*Supplied material*
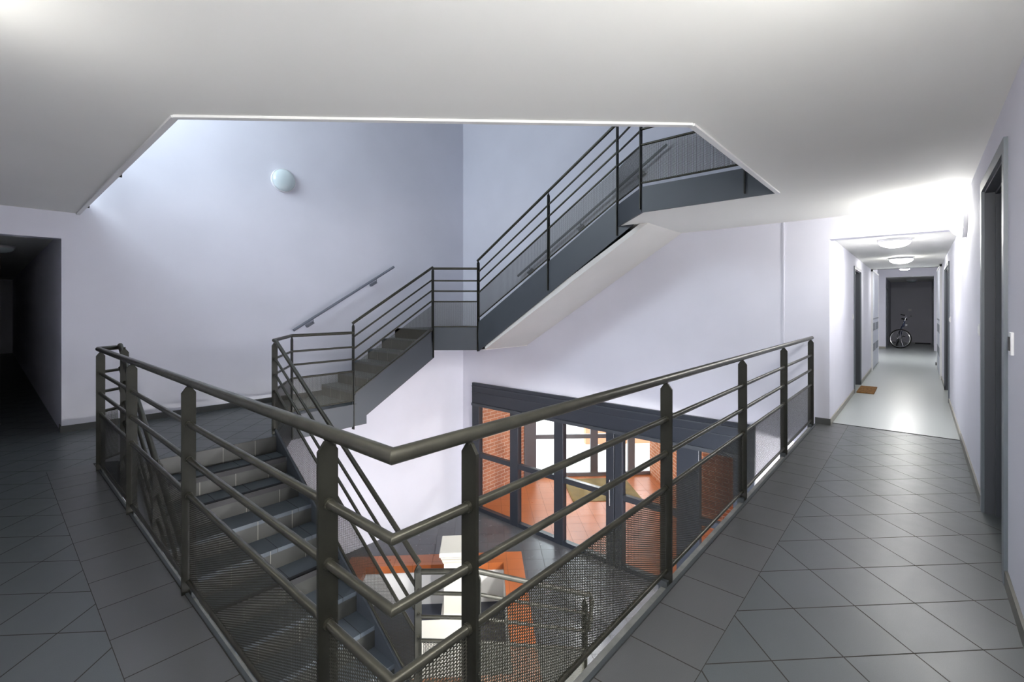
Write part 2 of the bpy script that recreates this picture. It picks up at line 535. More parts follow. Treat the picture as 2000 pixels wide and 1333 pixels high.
# right wall with a door recess
w = MB()
DX0, DX1, DH = 3.455, 4.50, 2.19
w.box(WN, DX0, WR - 0.15, WR, 0.0, CZ)
w.box(DX1, 9.35, WR - 0.15, WR, 0.0, CZ)
w.box(DX0, DX1, WR - 0.15, WR, DH, CZ)
w.box(DX0 - 0.1, DX1 + 0.1, WR - 0.35, WR - 0.15, 0.0, DH + 0.1)
w.box(9.35, 10.75, WR - 0.15, WR, 2.03, 2.30)
w.box(9.25, 10.85, WR - 0.3, WR - 0.15, 0, 2.3)
w.box(10.75, 13.2, WR - 0.15, WR, 0, 2.30)
w.box(13.2, 14.9, WR - 0.15, WR, 0, 2.75)
struct('wall_right', w, M['wall'], 'pale wall running along the right side into the corridor', 'wall')
# corridor left wall and end
w = MB()
w.box(WB + 0.15, 9.40, 0.80, 0.95, 0, 2.30)
w.box(9.40, 10.45, 0.80, 0.95, 2.03, 2.30); w.box(9.3, 10.55, 0.95, 1.1, 0, 2.3)
w.box(10.45, 13.2, 0.80, 0.95, 0, 2.30); w.box(13.2, 15.0, 0.80, 0.95, 0, 2.75)
w.box(15.0, 20.3, 1.12, 1.25, 0, 2.75); w.box(15.0, 15.05, 0.8, 1.25, 0, 2.75)
w.box(13.1, 13.2, -1.2, 1.6, 2.25, 2.8)
w.box(20.2, 20.35, 0.85, 1.25, 0, 2.75)
w.box(20.2, 20.35, -0.36, 0.85, 2.43, 2.75)
w.box(20.2, 20.35, -1.2, -0.36, 0, 2.75)
w.box(14.9, 20.3, -0.62, -0.50, 0, 2.75)
struct('wall_corridor', w, M['wall'], 'pale left wall and far end of the lit corridor', 'wall')
w = MB()
w.box(20.35, 24.8, 0.87, 1.0, 0, 2.43); w.box(20.35, 24.8, -0.5, -0.38, 0, 2.43); w.box(24.6, 24.8, -0.5, 1.0, 0, 2.43)
struct('wall_end', w, M['dark_wall'], 'grey walls of the unlit hall behind the bicycle', 'wall')
# unlit passage on the left
w = MB()
w.box(0.566, 0.70, WL + 0.15, 21.0, 0, 2.25); w.box(-1.0, -0.85, WL, 21.0, 0, 2.25); w.box(-1.0, 0.7, 20.9, 21.0, 0, 2.25)
w.box(-0.85, WN + 0.0, WL, WL + 0.15, 0, 2.17)
struct('wall_passage', w, M['wall'], 'walls of the unlit passage on the far left', 'wall')
# outer wall of the left arm (behind the picture's left edge) with the gallery window above
w = MB()
w.box(WN - 0.15, WN, WR - 0.15, WL + 0.1, 0, 3.55)
w.box(WN - 0.15, WN, WR - 0.15, 4.6, 3.55, TOP); w.box(WN - 0.15, WN, 7.0, WL + 0.1, 3.55, TOP); w.box(WN - 0.15, WN, 4.6, 7.0, 5.15, TOP)
w.box(WN - 1.1, WN - 1.0, -1.4, WL, GZ - 0.2, -0.30)
w.box(WN - 1.1, WB, -1.5, -1.4, GZ - 0.2, -0.30)
w.box(WN - 0.15, WB + 0.15, WR - 0.15, WR, UZ - 0.2, TOP)
struct('wall_near', w, M['wall'], 'pale walls behind and to the left of the camera', 'wall')
# gallery window
wn = thing('window_1', 'wide gallery window on the upper storey, left', 'window', (WN - 0.08, 5.8, 3.55), kind='structure')
b = MB()
for z0, z1 in ((3.55, 3.60), (5.10, 5.15)): b.box(WN - 0.10, WN - 0.05, 4.6, 7.0, z0, z1)
for y in (4.6, 5.38, 6.16, 6.95): b.box(WN - 0.10, WN - 0.05, y, y + 0.05, 3.60, 5.10)
b.build('window_frame', M['frame_dark'], wn)
b = MB(); b.box(WN - 0.078, WN - 0.072, 4.65, 6.95, 3.6, 5.1); b.build('window_pane', M['glass'], wn)
# --- skirtings
s = MB(); s.box(0.566, 3.56, WL - 0.012, WL, 0, 0.075); s.box(0.556, 0.568, WL - 0.012, WL + 0.15, 0, 0.075)
struct('baseboard_left', s, M['skirt'], 'dark tile skirting along the left stairwell wall', 'skirting')
s = MB(); s.box(WB - 0.012, WB, 0.79, OY + 0.02, 0, 0.075)
struct('baseboard_back', s, M['skirt'], 'dark tile skirting on the pier beside the corridor', 'skirting')
s = MB(); s.box(WN, DX0 - 0.06, WR, WR + 0.013, 0, 0.075); s.box(DX1 + 0.06, 6.77, WR, WR + 0.013, 0, 0.075)
struct('baseboard_right', s, mat('skirting_grey_beige', (0.15, 0.145, 0.125), 0.5), 'beige grey tile skirting along the right wall', 'skirting')
s = MB(); s.box(6.77, 9.35, WR, WR + 0.012, 0, 0.07); s.box(10.75, 14.9, WR, WR + 0.012, 0, 0.07)
s.box(6.64, 9.40, 0.788, 0.80, 0, 0.07); s.box(10.45, 12.9, 0.788, 0.80, 0, 0.07); s.box(20.19, 20.2, 0.85, 1.12, 0, 0.07)
struct('baseboard_corridor', s, M['skirt_l'], 'beige skirting on both sides of the corridor', 'skirting')

# ================================================================== RAILINGS
RAILS = (0.83, 0.655)
HR, PT, PB = 1.035, 0.48, 0.055


def panel_mesh(th, p0, p1, inset_=0.012, mi=0):
    """perforated sheet between two plan/height points (walking line), UV in metres"""
    p0, p1 = Vector(p0), Vector(p1)
    L = math.hypot(p1.x - p0.x, p1.y - p0.y)
    s0 = inset_ / L
    a, b = p0.lerp(p1, s0), p0.lerp(p1, 1 - s0)
    L *= (1 - 2 * s0)
    m = MB()
    nn = Vector((-(b.y - a.y), b.x - a.x, 0)).normalized() * 0.0009
    for s_ in (-1, 1):      # front and back face of the punched sheet
        q = [(a.x + s_ * nn.x, a.y + s_ * nn.y, a.z + PB), (b.x + s_ * nn.x, b.y + s_ * nn.y, b.z + PB),
             (b.x + s_ * nn.x, b.y + s_ * nn.y, b.z + PT), (a.x + s_ * nn.x, a.y + s_ * nn.y, a.z + PT)]
        m.face(q, 0, [(0, q[0][2]), (L, q[1][2]), (L, q[2][2]), (0, q[3][2])])
    o = m.build('mesh_panel', M['mesh'], th)
    b_ = MB()
    b_.tube([(p0.x, p0.y, p0.z + PB), (p1.x, p1.y, p1.z + PB)], 0.011)
    b_.build('bottom_rail', M['steel'], th)
    return o


def post(th, x, y, zbase, ztop, wdir, w=0.060, t=0.011):
    """flat steel post with a pointed head and a pin up to the handrail; wdir is the direction of its width"""
    wd = Vector((*wdir, 0)).normalized(); n = Vector((-wd.y, wd.x, 0))
    h = w / 2
    prof = [(-h, zbase), (h, zbase), (h, ztop - 0.034), (0.010, ztop - 0.006), (-0.010, ztop - 0.006), (-h, ztop - 0.034)]
    c_ = Vector((x, y, 0)) - n * t / 2
    pts = [c_ + wd * a + Vector((0, 0, z)) for a, z in prof]
    m = MB(); m.extrude(pts, n * t)
    m.tube([(x, y, ztop - 0.010), (x, y, ztop + 0.012)], 0.008, 10)
    return m.build('post', M['steel_post'], th)


def collars(mb, x, y, z, d, r=0.0165):
    d = Vector(d).normalized() * 0.016
    p = Vector((x, y, z)); mb.tube([p - d, p + d], r, 12)


def railing(th, path, rail_r=0.0205, mid_r=0.0135, hand_ext=None, top=True, panel=True):
    """path: list of (x, y, z of walking line); builds handrail, three thin rails and the sheet panels"""
    P = [Vector(p) for p in path]
    if top:
        m = MB(); m.tube([(p.x, p.y, p.z + HR) for p in (hand_ext or P)], rail_r, 16)
        m.build('handrail', M['steel'], th)
    for h in RAILS + (PT,):
        m = MB(); m.tube([(p.x, p.y, p.z + h) for p in P], mid_r, 12)
        m.build('rail', M['steel'], th)


# --- main guard around the void (L-shaped)
GX, GY = 0.660, 0.970
mg = thing('guard_railing', 'L-shaped steel guard railing with perforated panels, in front around the stairwell opening', 'railing', (GX, GY, 0))
LEND, REND = 5.41, 6.58
railing(mg, [(0.82, 5.54, 0), (GX, LEND, 0), (GX, GY, 0), (REND, GY, 0)])
lp = [1.296, 2.69, 4.02, 5.30]
rp = [0.921, 2.30, 3.66, 5.04, 6.50]
for k, (x, y) in enumerate([(GX, y) for y in lp] + [(x, GY) for x in rp]):
    left = k < len(lp)
    p_ = post(mg, x, y, -0.035, HR - 0.018, (1, 0) if left else (0, 1))
    for h in RAILS + (PT,):
        m = MB(); collars(m, x, y, h, (0, 1, 0) if left else (1, 0, 0)); m.build('collar', M['steel'], p_)
    m = MB()
    if left: m.box(OX + 0.02, OX + 0.05, y - 0.03, y + 0.03, -0.10, 0.012)
    else: m.box(x - 0.03, x + 0.03, OY + 0.03, OY + 0.075, -0.10, 0.012)
    m.build('foot_bracket', M['edge_dark'], p_)
ys = [GY] + lp + [LEND]
for a, b in zip(ys[:-1], ys[1:]): panel_mesh(mg, (GX, a, 0), (GX, b, 0))
panel_mesh(mg, (GX, LEND, 0), (0.82, 5.54, 0))
xs = [GX] + rp + [REND]
for a, b in zip(xs[:-1], xs[1:]): panel_mesh(mg, (a, GY, 0), (b, GY, 0))
# kerb: dark steel angle against the tiles and a paler ledge on the slab nose
m = MB()
m.box(OX, 6.62, OY, OY + 0.018, -0.05, 0.006); m.box(OX, OX + 0.014, OY, 5.50, -0.05, 0.006)
m.build('edge_angle', M['edge_dark'], mg)
m = MB()
m.box(OX + 0.012, 6.62, OY + 0.018, OY + 0.062, -0.10, -0.020); m.box(OX + 0.014, OX + 0.036, OY + 0.06, 5.48, -0.10, -0.020)
m.build('kerb', M['kerb'], mg)
SL = 0.614            # slope of every flight (0.170 / 0.277)
RIS, TRD = 0.170, 0.277

# --- stair railing on the left side of the descending flight
F1Y, F1E = 5.267, 5.267 - 9 * TRD          # head of the flight, edge of the lower landing
def z1(y): return -(F1Y - y) * SL
lr = thing('stair_railing', 'steel stair railing on the left side of the flight going down', 'railing', (0.84, 5.5, 0))
railing(lr, [(0.82, 5.50, z1(5.30)), (0.82, 2.80, z1(2.80))])
for y in (5.30, 4.1, 2.9): post(lr, 0.82, y, z1(y) - 0.30, z1(y) + HR - 0.02, (1, 0))
for a, b in ((5.30, 4.1), (4.1, 2.9)): panel_mesh(lr, (0.82, a, z1(a)), (0.82, b, z1(b)))

# --- right side of the descending flight
FX = 2.12
rr = thing('stair_railing', 'steel stair railing on the right side of the flight going down, beside the grey stringer', 'railing', (FX, 5.38, 0))
railing(rr, [(FX, 5.38, 0.0), (FX, 5.30, -0.02), (FX, 2.78, z1(2.78) )])
for y in (5.36, 4.06, 2.79): post(rr, FX, y, (z1(min(y, F1Y))) - (0.28 if y < 5.3 else 0.30), min(z1(y), 0) + HR - 0.022, (1, 0))
for a, b in ((5.36, 4.06), (4.06, 2.79)): panel_mesh(rr, (FX, a, min(0, z1(a))), (FX, b, z1(b)))

# --- lower landing and last flight down
LZ = -9 * RIS
def z2(x): return LZ - (x - 2.40) * SL
l2 = thing('stair_railing', 'low steel railing of the last flight down, running towards the entrance screen', 'railing', (2.4, 2.43, LZ))
hx = 3.86
railing(l2, [(FX, 2.75, LZ), (2.38, 2.43, LZ), (hx, 2.43, z2(hx) + 0.02)], top=False)
m = MB()
hp = [(FX, 2.75, LZ + 0.985), (2.38, 2.43, LZ + 1.0), (hx, 2.43, z2(hx) + HR)]
for k in range(1, 7):
    a = k / 6 * math.radians(118)
    hp.append((hx + 0.10 * math.sin(a) , 2.43, z2(hx) + HR - 0.10 * (1 - math.cos(a)) - 0.03 * k / 6))
hp.append((hx + 0.05, 2.43, z2(hx) + 0.66))
m.tube(hp, 0.0205, 16); m.build('handrail', M['steel'], l2)
post(l2, 2.385, 2.43, LZ - 0.2, LZ + HR - 0.055, (0, 1)); post(l2, hx - 0.03, 2.43, GZ, z2(hx) + HR - 0.03, (0, 1))
panel_mesh(l2, (FX, 2.75, LZ), (2.38, 2.43, LZ)); panel_mesh(l2, (2.38, 2.43, LZ), (hx, 2.43, z2(hx)))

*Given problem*
Give the count of lines in the data shown above that contain "picture", and nothing else.

*Final answer*
2